A columnist of heart and mind

A columnist of heart and mind
Interviewing the animals at Children's Fairyland in Oakland. L-R: Bobo the sheep, Gideon the miniature donkey, me, Tumbleweed Tommy the miniature donkey, Juan the alpaca, Coco the pony

Monday, December 27, 2010

All Things Must Pass


I'll never forget the day Donald Crisp died.
More precisely, I'll never forget the look on my mother's face when I said, "Who's Donald Crisp?"
He was an English character actor who specialized in kindly grandfather roles. (He won an Oscar in 1942 in "How Green Was My Valley.")
But I didn't know that then. So when he died in 1974, my blank stare hit my mother like a sledgehammer.
She was 63 - two years younger than I am now - and at that age you're beginning to feel your own mortality.
For a while, you try to console yourself with the thought that even if you won't last forever, at least the world you've known and loved will.
But then something comes along to remind you that your entire world, too, will pass and be forgotten.
That's what happened to my mother. Donald Crisp someone she grew up watching. He was part of the cultural air she breathed. So my ignorance felt like a death knell for everything she loved.
And that's how I felt a couple of weeks ago when a young friend said, "Who's Don Meredith?"
There's no reason why she would have heard of him.

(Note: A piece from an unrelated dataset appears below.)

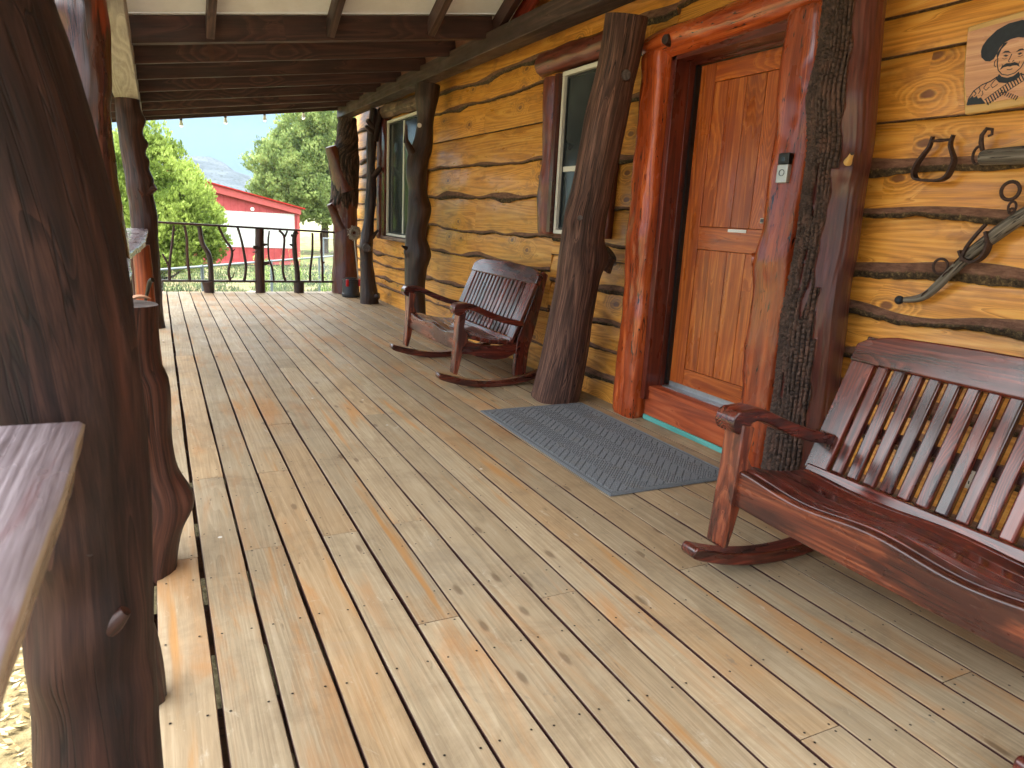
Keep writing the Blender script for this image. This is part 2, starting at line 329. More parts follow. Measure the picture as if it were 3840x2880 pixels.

He broadcast his last game on "Monday Night Football" in 1984, long before she was born.
But to me, it was a sign that my world, too, is rapidly fading.
Part of me wants to grab every young person I meet by the lapels and shout, "No! No! Don't forget Dandy Don and Humble Howard! Don't forget Don Sherwood, Tommy Saunders and Russ the Moose!"
But, of course, they will be forgotten. And that's the way it should be.
The younger generations need to make space for their own cultural icons. They don't have room for all the leftovers from my era, any more than my generation had room for Rudy Vallee, Emil Coue or the Clicquot Club Eskimos.
And there's no way we can predict what posterity will judge important. Bach was forgotten for almost a hundred years after his death until he was rediscovered in the 19th century. Ditto for Vermeer.
Then there's that Christmas classic I watched on TV last week, "It's A Wonderful Life."
Believe it or not, it was a huge flop on its first release. When the director, Frank Capra, wrote his autobiography in 1971, he lamented that he would be remembered for "Lost Horizon," "Mr. Smith Goes To Washington" and "It Happened One Night," but not for his favorite film, "It's A Wonderful Life."
"Lost Horizon" was a movie that resonated powerfully for my father and every other man of his generation. But today it's almost forgotten, while "It's A Wonderful Life" is regarded as a masterpiece.
What happened? Simple: The copyright on "It's A Wonderful Life" expired, which freed TV stations all over the country to broadcast it every Christmas. And a new generation of viewers saw it with new eyes.
Incidentally, remember the scene where Jimmy Stewart and Donna Reed are dancing on the high school basketball floor, and it opens up and the fall into a swimming pool underneath?
That was my high school. We used to open it up 20 feet and have tug-of-wars, with the losers falling in.
I hope that's one tradition that won't fade.